→ Given problem:
Copy out exactly the lines from the start of the data to the line containing "random.seed(7); RNG = np.random.default_rng(7)". Include both.

** begin Data shown **

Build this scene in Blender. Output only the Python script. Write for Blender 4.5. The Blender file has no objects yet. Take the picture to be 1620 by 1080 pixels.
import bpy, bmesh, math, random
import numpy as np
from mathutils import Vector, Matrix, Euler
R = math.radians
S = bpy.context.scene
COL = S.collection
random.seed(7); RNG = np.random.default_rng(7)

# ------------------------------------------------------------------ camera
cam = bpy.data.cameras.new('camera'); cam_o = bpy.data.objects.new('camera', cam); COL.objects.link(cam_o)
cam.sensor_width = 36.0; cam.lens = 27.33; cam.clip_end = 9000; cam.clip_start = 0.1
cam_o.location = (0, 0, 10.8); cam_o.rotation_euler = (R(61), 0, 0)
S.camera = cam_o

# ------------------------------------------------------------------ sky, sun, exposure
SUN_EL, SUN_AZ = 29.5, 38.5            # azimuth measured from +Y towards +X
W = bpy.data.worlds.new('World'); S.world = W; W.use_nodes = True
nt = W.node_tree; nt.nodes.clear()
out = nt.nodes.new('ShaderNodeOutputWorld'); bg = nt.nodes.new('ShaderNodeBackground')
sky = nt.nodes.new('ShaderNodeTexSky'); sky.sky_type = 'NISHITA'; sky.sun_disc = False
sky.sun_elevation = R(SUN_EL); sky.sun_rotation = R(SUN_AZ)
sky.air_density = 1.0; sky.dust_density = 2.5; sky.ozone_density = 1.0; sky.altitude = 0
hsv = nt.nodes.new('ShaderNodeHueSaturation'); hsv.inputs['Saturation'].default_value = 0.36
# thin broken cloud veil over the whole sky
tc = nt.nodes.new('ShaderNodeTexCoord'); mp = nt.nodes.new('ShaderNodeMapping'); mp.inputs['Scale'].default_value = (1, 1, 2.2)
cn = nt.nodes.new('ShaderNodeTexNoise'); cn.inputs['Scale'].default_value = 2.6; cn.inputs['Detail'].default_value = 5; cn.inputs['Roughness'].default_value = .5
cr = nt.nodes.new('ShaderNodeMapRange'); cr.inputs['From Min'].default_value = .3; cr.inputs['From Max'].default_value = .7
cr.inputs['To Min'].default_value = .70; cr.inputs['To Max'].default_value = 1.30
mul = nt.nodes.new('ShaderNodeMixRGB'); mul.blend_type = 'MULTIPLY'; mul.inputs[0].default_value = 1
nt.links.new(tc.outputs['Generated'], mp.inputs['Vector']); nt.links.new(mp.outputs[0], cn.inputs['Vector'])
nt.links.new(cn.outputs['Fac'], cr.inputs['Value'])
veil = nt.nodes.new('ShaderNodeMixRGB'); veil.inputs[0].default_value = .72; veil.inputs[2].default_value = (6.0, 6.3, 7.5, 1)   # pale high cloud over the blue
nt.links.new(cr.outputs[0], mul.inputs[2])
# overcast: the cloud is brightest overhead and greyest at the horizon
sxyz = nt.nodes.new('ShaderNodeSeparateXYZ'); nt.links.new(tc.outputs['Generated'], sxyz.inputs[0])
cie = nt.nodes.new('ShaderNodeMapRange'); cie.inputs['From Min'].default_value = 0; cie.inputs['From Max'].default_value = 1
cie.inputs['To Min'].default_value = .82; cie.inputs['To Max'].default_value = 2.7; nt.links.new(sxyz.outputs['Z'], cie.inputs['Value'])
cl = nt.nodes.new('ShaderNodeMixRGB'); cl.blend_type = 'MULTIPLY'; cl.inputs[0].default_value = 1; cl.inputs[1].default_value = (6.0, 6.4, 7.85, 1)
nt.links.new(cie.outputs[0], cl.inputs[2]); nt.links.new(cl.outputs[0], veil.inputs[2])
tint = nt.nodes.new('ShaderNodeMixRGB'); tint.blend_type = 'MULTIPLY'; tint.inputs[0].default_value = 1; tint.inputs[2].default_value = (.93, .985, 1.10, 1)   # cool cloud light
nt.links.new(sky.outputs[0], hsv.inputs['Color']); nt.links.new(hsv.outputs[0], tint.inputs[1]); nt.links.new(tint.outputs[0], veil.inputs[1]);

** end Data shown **

→ Response below:
Build this scene in Blender. Output only the Python script. Write for Blender 4.5. The Blender file has no objects yet. Take the picture to be 1620 by 1080 pixels.
import bpy, bmesh, math, random
import numpy as np
from mathutils import Vector, Matrix, Euler
R = math.radians
S = bpy.context.scene
COL = S.collection
random.seed(7); RNG = np.random.default_rng(7)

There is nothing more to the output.